The NFL Told Teams to Stand During the National Anthem in the 1960s
On Wednesday, the NFL announced that players must either stand for the national anthem when it is played at their games or remain in the locker room; if they come onto the field but don’t stand, their teams will be fined. The decision comes more than a year after San Francisco 49ers then-quarterback Colin Kaepernick decided to sit and kneel during “The Star-Spangled Banner” as a protest against police brutality, inspiring other players to do the same. This isn’t the first time that the commissioner of the league has decided to clarify how players should act during the song….
“My original idea was to pull a [Tommie] Smith by raising my right fist in the air and bowing my head,” [David Meggyesy, a linebacker for the St. Louis Cardinals] wrote in his 1970 tell-all Out of Their League. “Instead, I decided not to salute the flag but to pretend I was nervous for the game. I was aware that if my protest was too obvious I would be severely fined. When the National Anthem started I stepped out of line and began kicking the dirt and holding my helmet down in front of me with my two hands.

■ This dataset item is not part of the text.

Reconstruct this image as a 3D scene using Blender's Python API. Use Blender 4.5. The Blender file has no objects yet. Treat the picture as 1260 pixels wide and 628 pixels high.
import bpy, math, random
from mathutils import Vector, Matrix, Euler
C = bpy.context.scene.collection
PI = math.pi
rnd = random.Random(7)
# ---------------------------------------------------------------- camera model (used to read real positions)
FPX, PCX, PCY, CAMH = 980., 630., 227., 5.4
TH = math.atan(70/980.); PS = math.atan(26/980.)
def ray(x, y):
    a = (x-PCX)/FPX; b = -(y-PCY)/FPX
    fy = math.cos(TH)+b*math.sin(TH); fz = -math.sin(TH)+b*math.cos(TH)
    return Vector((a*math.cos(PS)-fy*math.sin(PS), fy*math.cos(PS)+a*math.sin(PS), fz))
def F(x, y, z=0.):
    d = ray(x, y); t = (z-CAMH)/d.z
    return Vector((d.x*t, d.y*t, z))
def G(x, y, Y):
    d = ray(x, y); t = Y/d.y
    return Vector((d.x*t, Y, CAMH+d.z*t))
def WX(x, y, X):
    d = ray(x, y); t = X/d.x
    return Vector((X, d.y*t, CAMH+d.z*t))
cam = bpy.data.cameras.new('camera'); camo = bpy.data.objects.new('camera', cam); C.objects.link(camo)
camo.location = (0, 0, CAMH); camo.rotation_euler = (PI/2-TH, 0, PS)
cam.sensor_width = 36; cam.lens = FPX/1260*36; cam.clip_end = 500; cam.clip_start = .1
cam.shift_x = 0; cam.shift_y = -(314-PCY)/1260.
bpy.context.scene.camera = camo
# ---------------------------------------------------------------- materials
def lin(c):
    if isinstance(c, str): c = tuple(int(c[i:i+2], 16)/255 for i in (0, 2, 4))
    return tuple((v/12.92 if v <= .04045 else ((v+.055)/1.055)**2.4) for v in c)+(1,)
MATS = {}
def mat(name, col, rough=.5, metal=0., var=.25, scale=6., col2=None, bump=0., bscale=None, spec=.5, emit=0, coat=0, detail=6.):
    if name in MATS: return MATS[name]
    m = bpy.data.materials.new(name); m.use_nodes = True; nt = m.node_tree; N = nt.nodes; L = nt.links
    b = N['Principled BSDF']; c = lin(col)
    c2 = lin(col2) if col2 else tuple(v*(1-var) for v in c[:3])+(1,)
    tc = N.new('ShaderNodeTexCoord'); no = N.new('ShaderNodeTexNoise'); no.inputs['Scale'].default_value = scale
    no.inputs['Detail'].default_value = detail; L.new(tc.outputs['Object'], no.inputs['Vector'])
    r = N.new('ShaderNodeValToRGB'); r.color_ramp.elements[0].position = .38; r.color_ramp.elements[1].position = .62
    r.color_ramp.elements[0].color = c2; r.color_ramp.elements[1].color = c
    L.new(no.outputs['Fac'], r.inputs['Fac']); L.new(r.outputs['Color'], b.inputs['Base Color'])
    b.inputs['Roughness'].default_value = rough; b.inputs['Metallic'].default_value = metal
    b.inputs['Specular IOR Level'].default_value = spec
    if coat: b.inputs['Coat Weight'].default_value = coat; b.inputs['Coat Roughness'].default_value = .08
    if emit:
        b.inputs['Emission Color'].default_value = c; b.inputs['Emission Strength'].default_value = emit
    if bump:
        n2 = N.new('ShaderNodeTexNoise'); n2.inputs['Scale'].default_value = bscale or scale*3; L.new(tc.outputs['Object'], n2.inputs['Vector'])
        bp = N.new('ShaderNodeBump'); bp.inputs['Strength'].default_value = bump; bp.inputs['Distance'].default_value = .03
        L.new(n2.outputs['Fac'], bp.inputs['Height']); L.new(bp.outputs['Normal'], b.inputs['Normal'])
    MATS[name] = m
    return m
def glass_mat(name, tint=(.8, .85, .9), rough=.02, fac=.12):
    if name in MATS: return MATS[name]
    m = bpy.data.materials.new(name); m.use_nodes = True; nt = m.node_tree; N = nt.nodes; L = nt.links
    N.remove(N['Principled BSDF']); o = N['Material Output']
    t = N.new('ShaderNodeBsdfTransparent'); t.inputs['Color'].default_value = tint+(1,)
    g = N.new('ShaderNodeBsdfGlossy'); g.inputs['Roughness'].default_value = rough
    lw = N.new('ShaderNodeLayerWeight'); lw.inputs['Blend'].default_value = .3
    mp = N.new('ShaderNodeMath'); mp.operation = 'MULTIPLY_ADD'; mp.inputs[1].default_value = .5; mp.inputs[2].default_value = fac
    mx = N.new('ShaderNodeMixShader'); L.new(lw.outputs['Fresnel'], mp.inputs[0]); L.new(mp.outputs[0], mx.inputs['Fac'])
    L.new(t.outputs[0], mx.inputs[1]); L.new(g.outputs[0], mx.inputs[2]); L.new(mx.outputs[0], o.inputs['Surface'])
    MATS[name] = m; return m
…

My head was bowed and I was spitting on the ground and moving from side to side scuffing the ground with my shoes.”
But his more subtle protest was still noticed. Especially after a sports columnist covered his actions, the team and local radio stations were flooded with callers complaining about Meggyesy’s apparent lack of patriotism. “At the start of our next game,” he later told writer Dave Zirin, “some fans unfurled a big banner that said ‘The Big Red [the nickname of the Cardinals] think Pink.’ It was their way of saying that I was a ‘pinko’ (a communist), and that we were a ‘pinko’ team.”